The chapter 17.4 lists what makes two instructions in a happen-before relationship, for example being in the same thread.
Another condition that make two instructions in such a relationship is being into another kind of relationship: the synchronize-with relationship.
Java volatile field generate a synchronize-with between a write to and a read from that field. This is a very strong condition!
Simply put: volatile -> synchronize-with -> happen-before -> serialization of side effects.

So Java volatile is a mechanism of synchronization that can be often used instead of a lock.

In order to satisfy the happen-before relationship between threads it is necessary to use a memory barrier.
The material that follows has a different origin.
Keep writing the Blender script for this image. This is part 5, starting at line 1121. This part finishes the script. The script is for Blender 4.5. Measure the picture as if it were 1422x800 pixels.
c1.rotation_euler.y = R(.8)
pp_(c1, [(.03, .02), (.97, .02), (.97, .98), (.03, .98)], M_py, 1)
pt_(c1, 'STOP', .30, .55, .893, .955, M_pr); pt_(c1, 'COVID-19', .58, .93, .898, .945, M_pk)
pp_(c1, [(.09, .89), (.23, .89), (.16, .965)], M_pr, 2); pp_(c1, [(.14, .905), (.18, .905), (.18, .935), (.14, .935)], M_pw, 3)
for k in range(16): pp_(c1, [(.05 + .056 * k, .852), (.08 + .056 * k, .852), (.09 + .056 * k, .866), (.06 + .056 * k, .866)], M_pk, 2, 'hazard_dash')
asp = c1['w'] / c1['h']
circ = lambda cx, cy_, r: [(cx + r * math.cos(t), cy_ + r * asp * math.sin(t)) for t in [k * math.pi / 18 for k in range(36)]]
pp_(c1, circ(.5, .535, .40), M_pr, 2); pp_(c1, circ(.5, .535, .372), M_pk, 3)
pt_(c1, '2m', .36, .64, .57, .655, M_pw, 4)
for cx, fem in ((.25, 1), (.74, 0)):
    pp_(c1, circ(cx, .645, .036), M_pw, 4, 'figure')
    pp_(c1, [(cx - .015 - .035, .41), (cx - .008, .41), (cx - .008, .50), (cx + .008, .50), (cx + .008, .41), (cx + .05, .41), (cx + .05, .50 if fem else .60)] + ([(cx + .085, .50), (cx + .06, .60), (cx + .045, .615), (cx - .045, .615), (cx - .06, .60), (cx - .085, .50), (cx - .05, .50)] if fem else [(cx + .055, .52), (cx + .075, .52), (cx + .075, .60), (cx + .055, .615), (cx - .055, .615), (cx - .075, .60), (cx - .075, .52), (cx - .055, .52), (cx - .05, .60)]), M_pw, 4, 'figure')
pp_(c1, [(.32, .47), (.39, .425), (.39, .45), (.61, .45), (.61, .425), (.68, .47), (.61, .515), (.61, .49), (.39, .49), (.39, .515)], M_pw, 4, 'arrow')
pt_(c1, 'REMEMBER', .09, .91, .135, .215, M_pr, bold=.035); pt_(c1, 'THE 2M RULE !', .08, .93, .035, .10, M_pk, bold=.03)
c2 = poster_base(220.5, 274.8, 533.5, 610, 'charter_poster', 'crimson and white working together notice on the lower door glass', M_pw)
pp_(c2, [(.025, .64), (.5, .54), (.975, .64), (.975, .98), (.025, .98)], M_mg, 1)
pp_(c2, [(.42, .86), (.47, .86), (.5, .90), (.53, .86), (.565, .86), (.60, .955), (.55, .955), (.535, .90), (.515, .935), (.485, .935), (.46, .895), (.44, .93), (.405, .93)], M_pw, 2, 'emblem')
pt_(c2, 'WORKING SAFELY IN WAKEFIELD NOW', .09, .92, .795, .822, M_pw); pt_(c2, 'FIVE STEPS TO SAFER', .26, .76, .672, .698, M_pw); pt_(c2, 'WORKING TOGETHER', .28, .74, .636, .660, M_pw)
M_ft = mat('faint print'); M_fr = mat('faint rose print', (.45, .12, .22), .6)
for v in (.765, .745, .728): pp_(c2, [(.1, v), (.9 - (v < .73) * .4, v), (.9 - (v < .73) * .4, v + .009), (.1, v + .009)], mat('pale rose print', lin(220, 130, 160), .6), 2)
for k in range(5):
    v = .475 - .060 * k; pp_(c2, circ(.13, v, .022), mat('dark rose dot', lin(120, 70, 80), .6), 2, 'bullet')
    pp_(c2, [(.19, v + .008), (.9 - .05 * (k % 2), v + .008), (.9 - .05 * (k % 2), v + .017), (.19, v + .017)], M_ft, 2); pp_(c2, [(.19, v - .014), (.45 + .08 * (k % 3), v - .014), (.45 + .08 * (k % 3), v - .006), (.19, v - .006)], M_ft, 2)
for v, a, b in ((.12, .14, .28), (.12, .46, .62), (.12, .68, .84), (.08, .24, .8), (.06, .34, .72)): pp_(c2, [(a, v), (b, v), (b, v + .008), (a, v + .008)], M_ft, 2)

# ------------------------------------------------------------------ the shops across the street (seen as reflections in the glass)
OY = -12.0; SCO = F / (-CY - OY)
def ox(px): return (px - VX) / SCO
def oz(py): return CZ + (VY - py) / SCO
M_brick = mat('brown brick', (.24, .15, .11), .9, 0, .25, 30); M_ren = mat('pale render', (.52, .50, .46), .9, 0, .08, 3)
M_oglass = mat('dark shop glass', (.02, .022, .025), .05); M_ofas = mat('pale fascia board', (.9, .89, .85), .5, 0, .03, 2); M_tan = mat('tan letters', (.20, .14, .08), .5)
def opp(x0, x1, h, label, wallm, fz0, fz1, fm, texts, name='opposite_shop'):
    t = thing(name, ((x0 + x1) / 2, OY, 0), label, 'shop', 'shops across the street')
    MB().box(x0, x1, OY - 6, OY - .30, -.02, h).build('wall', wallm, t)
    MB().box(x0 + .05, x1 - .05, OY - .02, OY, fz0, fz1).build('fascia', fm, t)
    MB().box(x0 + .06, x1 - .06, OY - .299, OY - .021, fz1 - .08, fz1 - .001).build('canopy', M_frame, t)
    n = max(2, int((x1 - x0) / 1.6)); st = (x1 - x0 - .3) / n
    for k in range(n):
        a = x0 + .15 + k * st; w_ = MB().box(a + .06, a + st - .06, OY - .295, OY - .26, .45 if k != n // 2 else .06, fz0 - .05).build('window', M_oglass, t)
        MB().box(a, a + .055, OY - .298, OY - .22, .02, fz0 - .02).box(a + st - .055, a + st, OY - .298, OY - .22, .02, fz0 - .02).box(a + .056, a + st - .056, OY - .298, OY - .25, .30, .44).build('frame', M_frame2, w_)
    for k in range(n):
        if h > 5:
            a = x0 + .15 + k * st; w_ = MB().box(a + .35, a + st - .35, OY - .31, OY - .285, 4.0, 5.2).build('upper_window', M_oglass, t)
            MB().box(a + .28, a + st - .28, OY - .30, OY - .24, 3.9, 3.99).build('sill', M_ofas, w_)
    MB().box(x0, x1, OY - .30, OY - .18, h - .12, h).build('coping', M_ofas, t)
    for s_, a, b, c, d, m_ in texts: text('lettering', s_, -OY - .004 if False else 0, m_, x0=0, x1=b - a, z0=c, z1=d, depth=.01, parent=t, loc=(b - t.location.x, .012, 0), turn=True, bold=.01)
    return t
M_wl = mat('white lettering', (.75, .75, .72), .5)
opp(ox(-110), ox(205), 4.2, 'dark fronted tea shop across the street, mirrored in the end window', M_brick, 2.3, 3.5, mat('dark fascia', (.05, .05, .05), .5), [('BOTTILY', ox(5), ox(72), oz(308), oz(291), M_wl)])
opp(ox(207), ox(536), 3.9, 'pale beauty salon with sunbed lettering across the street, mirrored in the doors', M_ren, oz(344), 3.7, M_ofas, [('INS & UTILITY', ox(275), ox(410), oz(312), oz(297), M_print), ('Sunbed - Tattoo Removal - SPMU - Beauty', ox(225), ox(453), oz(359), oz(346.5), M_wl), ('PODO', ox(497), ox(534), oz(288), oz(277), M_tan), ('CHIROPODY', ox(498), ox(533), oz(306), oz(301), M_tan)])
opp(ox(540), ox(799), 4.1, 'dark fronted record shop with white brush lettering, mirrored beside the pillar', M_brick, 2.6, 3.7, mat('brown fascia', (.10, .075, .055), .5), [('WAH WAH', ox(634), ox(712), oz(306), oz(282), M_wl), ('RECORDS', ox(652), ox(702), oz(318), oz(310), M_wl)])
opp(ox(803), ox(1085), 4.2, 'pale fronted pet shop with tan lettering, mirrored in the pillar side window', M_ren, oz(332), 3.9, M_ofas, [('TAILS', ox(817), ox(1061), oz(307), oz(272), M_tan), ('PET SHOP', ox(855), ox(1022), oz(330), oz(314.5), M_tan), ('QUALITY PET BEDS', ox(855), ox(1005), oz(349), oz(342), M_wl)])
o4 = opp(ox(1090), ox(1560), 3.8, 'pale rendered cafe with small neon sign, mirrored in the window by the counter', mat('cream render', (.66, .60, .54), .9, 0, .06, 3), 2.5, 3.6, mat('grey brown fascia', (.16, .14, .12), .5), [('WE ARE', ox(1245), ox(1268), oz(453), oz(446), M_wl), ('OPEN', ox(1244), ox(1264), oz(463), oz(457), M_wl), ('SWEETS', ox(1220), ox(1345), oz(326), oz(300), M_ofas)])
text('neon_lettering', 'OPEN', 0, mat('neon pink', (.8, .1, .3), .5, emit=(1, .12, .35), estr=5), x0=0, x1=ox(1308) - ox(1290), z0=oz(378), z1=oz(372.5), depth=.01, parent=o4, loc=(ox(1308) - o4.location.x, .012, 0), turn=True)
You compiled your Java code for IA32 architecture, a.k.a. x86. There are various fence instructions in such architecture that are dedicated to fine tuning. And there are raw serializing instructions: these are instructions that guarantee that every other instruction before, including their side effects, are completed before the serializing one is completed.
They are the barriers of the poor man.

  lock addl $0x0,(%esp)

As you can see this instruction do nothing, it adds zero to the DWORD at esp, but it does it using the lock prefix, which is serializing, therefore acting as a memory barrier. An heavy one to be honest.

The other questions of your are simply to answer:

• There are two moves because you are reading from nonVoltile (first move) and writing to voltile (second move).
• The volatile read don't need a barrier because the one used by every write to voltile serializes both write and read operations.
• The volatile read happens from the main memory if you don't consider the cache hierarchy. Note that you are considering just the first of the three instructions that increment the field.